Lasciateci osare: se c’è un romanzo capace di raccontare profondamente una generazione inafferrabile qual è la nostra, questo romanzo è senz’altro Emmaus. Dello scarabocchio arruffato di questa adolescenza inquieta in tempi bigi poiché noiosi e violenti a volte, Baricco sembra aver saputo cogliere ed armonizzato in un preciso disegno i tratti più audaci.
Si narra di quattro amici e di una vita sola in fondo; si narra di Andre angelica creatura peccaminosa e degli altri che sono diversi, ma non poi così tanto. Sono tenere esistenze che si sovrappongono e si completano le une con le altre in un prospetto di infallibile geometria umana.
L’anonimo io narrante, Luca, Bobby ed Il Santo: questi i protagonisti criptici in una storia che non può sorprendere più di quanto in sé non riesca a farlo l’ambiguo trascorso di un qualsiasi adolescente. «Abbiamo tutti sedici, diciassette anni – ma senza saperlo veramente, è l’unica età che possiamo immaginare: a stento sappiamo il passato».
Sono ragazzi che vivono per l’edificazione di un Regno che non è di questo mondo, vivono «nell’eroismo di una qualche verità», eppure vivono; sono giovani che periscono nel crollo dello stesso Regno e nella fede che per qualcuno di loro è stata inganno.
Baricco questa volta mette di mezzo Dio, l’Onnipotente che sa farsi sconfiggere dall’uomo e che da questo è abbandonato perché poco seducente, perché inopportuno in questa parte di mondo ove sembra oramai rivendicarsi la sacralità del peccato, che a sua volta denuda il peccato e lo rende vano. Così c’è Dio ed il sesso, Dio e la droga, Dio e l’alcol, nella dialettica bene-male di cui è saturo il pantano nichilista della nostra generazione.
Sin dal titolo del romanzo d’altronde si recupera la componente filosofica ma soprattutto religiosa che emerge nelle pagine di questo libro. Emmaus, come il paese che fa da scenario ad un episodio biblico che diventa metafora portante dell’intera narrazione.

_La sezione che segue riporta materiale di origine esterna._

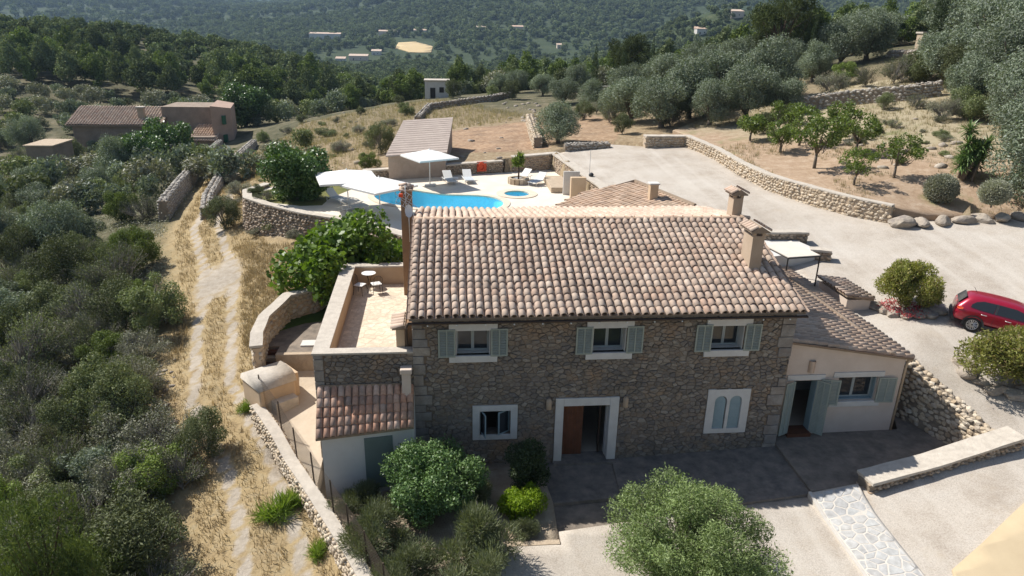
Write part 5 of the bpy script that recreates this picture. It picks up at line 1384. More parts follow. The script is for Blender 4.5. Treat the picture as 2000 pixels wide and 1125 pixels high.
# ------------------------------------------------------------------ stone store behind the pool
st = thing('field_store', (-.8,36,4.6), 'plain stone store with sloping pale tile roof behind the pool', 'barn')
ra, rb, rc, rd = [Vector(G(u, v, z)) for u, v, z in ((753,304,6.0),(873,297,6.05),(885,229,7.7),(788,235,7.7))]
mb = MB(); w_ = [ra.lerp(rc, .03), rb.lerp(rd, .03), rc.lerp(ra, .02), rd.lerp(rb, .02)]
mb.prism([(p.x,p.y) for p in w_], 3.4, [p.z-.08 for p in w_]); mb.build('wall', pmat('store_wall', (.46,.36,.29), (.36,.28,.22), .95, 1.5, 6, .8, .06), st)
mb = MB(); q = [ra, rb, rc, rd]; dn = Vector((0,0,-.1)); mb.add(q+[p+dn for p in q], [(0,1,2,3),(7,6,5,4)]+[(k, 4+k, 4+(k+1) % 4, (k+1) % 4) for k in range(4)])
rf = mb.build('roof', pmat('flat_pale_tile', (.47,.39,.335), (.38,.31,.265), .95, 1.2, 3, .6, .05), st)
for k in range(1, 16):                            # overlapping tile courses
    a = ra.lerp(rd, k/16); b = rb.lerp(rc, k/16); n_ = (rb-ra).cross(rd-ra).normalized(); a2 = ra.lerp(rd, (k+.96)/16); b2 = rb.lerp(rc, (k+.96)/16)
    mb = MB(); mb.add([a+n_*.028, b+n_*.028, b2+n_*.012, a2+n_*.012, a+n_*.004, b+n_*.004], [(0,1,2,3),(4,5,1,0)]); mb.build('tile_course', rf.data.materials[0], rf)
# ------------------------------------------------------------------ walls of the lane, fields and orchard
def gpath(uv, dz0, dz1):
    out = []
    for u, v in uv:
        x, y, z = GH(u, v); out.append((x, y, z+dz0, z+dz1))
    return out
wall_along('lane_stone_wall', gpath([(322,432),(350,392),(385,345),(432,296)], -.4, 1.7), .7, M['rub_grey'], M['rub_core'], 'tall grey dry stone wall on the left side of the lane', size=.30, nmax=100, batter=.1)
wall_along('lane_stone_wall', gpath([(405,428),(408,400),(432,355),(470,310),(497,285)], -.4, .9), .8, M['rub_grey'], M['rub_core'], 'rubble grey dry stone wall on the right side of the lane', size=.30, nmax=150, batter=.15)
wall_along('field_wall', gpath([(838,215),(905,205),(960,198),(1002,190)], -.3, .9), .7, M['rub_grey'], M['rub_core'], 'grey dry stone wall at the far end of the ploughed plot', size=.34, nmax=30)
wall_along('field_wall', gpath([(1050,290),(1042,268),(1034,240)], -.3, 1.0), .8, M['rub_cream'], M['rub_core'], 'pale dry stone wall beside the big round olive bush', size=.30, nmax=40)
wall_along('field_wall', gpath([(815,240),(840,212)], -.3, .8), .8, M['rub_grey'], M['rub_core'], 'rubble wall corner left of the ploughed plot', size=.34, nmax=20)
wall_along('field_wall', gpath([(1102,296),(1190,288)], -.3, .45), .7, M['rub_grey'], M['rub_core'], 'low rubble wall at the far edge of the gravel drive', size=.28, nmax=40)
wall_along('field_wall', gpath([(1158,158),(1222,155)], -.3, 1.2), .5, M['rub_cream'], M['plaster_white'], 'short pale rendered wall among the wild olives', size=.3, nmax=0, cap=M['rub_grey'], top_stones=False)
wall_along('field_wall', gpath([(1160,178),(1205,178)], -.3, .8), .5, M['rub_cream'], M['plaster_white'], 'pale trough wall below the rendered wall in the olives', size=.3, nmax=0, cap=M['plaster_white'], top_stones=False)
ow = [(27.8,15.5),(26.4,17.2),(25.3,19.3),(24.4,21.4),(23.75,23.6),(23.5,27.9),(23.5,32.8),(22.75,38.6)]
wall_along('orchard_wall', [(x,y,float(DRV(x,y))-.3,float(ORC(x,y))+.12) for x,y in ow], .55, M['rub_cream'], M['rub_core_light'], 'long curved pale stone wall between the gravel drive and orchard', size=.25, cap=M['parapet_top'], nmax=300, top_stones=False, capw=.0, capth=.05)
ow2 = [(22.7,38.7),(18.9,38.6)]
wall_along('orchard_wall', [(x,y,float(DRV(x,y))-.3,6.75) for x,y in ow2], .9, M['rub_cream'], M['rub_core_light'], 'short thick stone wall end at the far corner of the drive', size=.28, cap=M['parapet_top'], nmax=40, top_stones=False)
wall_along('hill_wall', gpath([(1540,222),(1600,212),(1680,202),(1760,196),(1832,187)], -.4, 1.25), .9, M['rub_grey'], M['rub_core'], 'long grey dry stone wall climbing the slope above the orchard', size=.34, nmax=150, batter=.1)
wall_along('hill_wall', gpath([(1735,112),(1800,110),(1865,112)], -.4, .7), .9, M['rub_grey'], M['rub_core'], 'low rubble wall under the gate pillar on the hill', size=.4, nmax=30)
gx_, gy_, gz_ = GH(1797,108)
gp_ = thing('gate_pillar', (gx_,gy_,gz_), 'square stone gate pillar with flat cap on the hill', 'pillar')
MB().bbox(gx_-.55,gy_-.55,gz_-.5,gx_+.55,gy_+.55,gz_+2.4,.03).build('shaft', M['rub_core_light'], gp_); MB().bbox(gx_-.68,gy_-.68,gz_+2.4,gx_+.68,gy_+.68,gz_+2.6,.03).build('cap', M['parapet_top'], gp_)
its = []
rr = random.Random(3)
for k in range(40):
    for s in (-1,):
        its.append((Vector((gx_+rr.uniform(-.55,.55), gy_-.57, gz_+rr.uniform(0,2.3))), (.3,.12,.2), Matrix.Identity(3)))
place_stones(its, M['rub_cream'], gp_.children[0], 40)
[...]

È un libro che conserva intatte tutte le attitudine nonché i vezzi di una scrittura che è un unicum prezioso nel panorama letterario italiano; è però altrettanto vero che con Emmaus lo stesso Baricco ha saputo coraggiosamente proporre ai lettori talune devianze rispetto a capolavori, perché tali sono, del calibro di “Oceano Mare” o di “Seta”. Rispetto al primo, ad esempio, lo stile è certo meno audace pur riflettendo comunque la vocazione poetica di una prosa libera; del secondo invece non ha l’agile lentezza che cadenza quella straordinaria storia d’amore.
Elementi questi che avevano sinora contraddistinto le opere di un Baricco, che in Emmaus ritrova il gusto di una narrazione esplicita e pragmatica se pur ancora ornata da quelle straordinarie immagini a cui ci ha da tempo abituato.
Il singolare pragmatismo stilistico dell’autore appare irrinunciabile nella narrazione di una storia tremendamente reale, priva com’è di una qualsiasi componente fantastica e di quel surrealismo in cui Baricco è solito avvolgere le proprie righe.
Si rimane comunque ancora una volta affascinati dall’eleganza dirompente di una scrittura capace di sorprendere ad ogni descrizione: il tratto è leggiadro tanto nell’esprimere Dio quanto nel tradurre un amplesso.